GAS Futures Rise on U.S. Heat Wave


"Traders bet many Americans will need to stay inside to escape the heat."

Dow Jones, Amy D'Onofrio

Natural-gas futures rose slightly Tuesday as a heat wave moved in over the eastern half of the country.

Natural gas for August delivery recently traded up $0.013, or 0.3%, to $4.301 a million British thermal units on the New York Mercantile Exchange.

Traders bet many Americans will need to stay inside to escape the heat, likely requiring more natural gas to be burned to generate electricity to power air conditioning. The fuel accounts for about a quarter of U.S. electricity generation.

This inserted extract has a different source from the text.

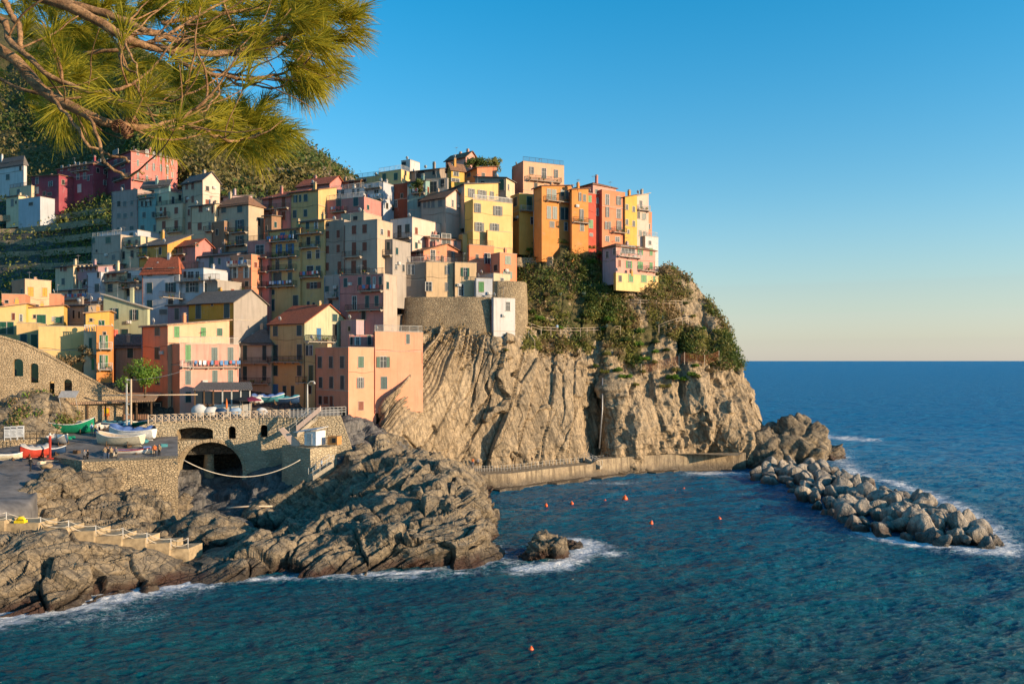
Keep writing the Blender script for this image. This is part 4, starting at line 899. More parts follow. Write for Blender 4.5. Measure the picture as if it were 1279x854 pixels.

Above-normal temperatures are expected across the Midwest and East as excessive heat warnings and advisories are in effect from Texas eastward to the Mid-Atlantic states, according to the National Weather Service.

Heat combined with humidity is expected to make many cities in the southern half of the country feel like the temperature is above 100 degrees.

The central U.S. will see more above-normal heat according to MDA EarthSat Weather's forecast for next week. The most intense heat may be seen across the northern Plains, the private forecaster said.

A break from the heat later in the week could lead to lower prices; there aren't storm threats to production in the Gulf of Mexico and production remains high, Kilduff Group energy analyst Mike Fitzpatrick said.

"Natural gas is hampered by the burden of oversupply and not enough demand," said Jay Levine, president of Enerjay LLC.

Futures are bouncing off of a $4.25 support area, where there's good technical support, he said.

The Energy Information Administration will release its Short-Term Energy Outlook later Tuesday, which will include forecasts for natural-gas production and consumption.

Levine said he puts little emphasis on reports like this one, as it tends to mirror existing fundamentals for natural gas.

"The market tends to have a knee-jerk reaction to any report," he said.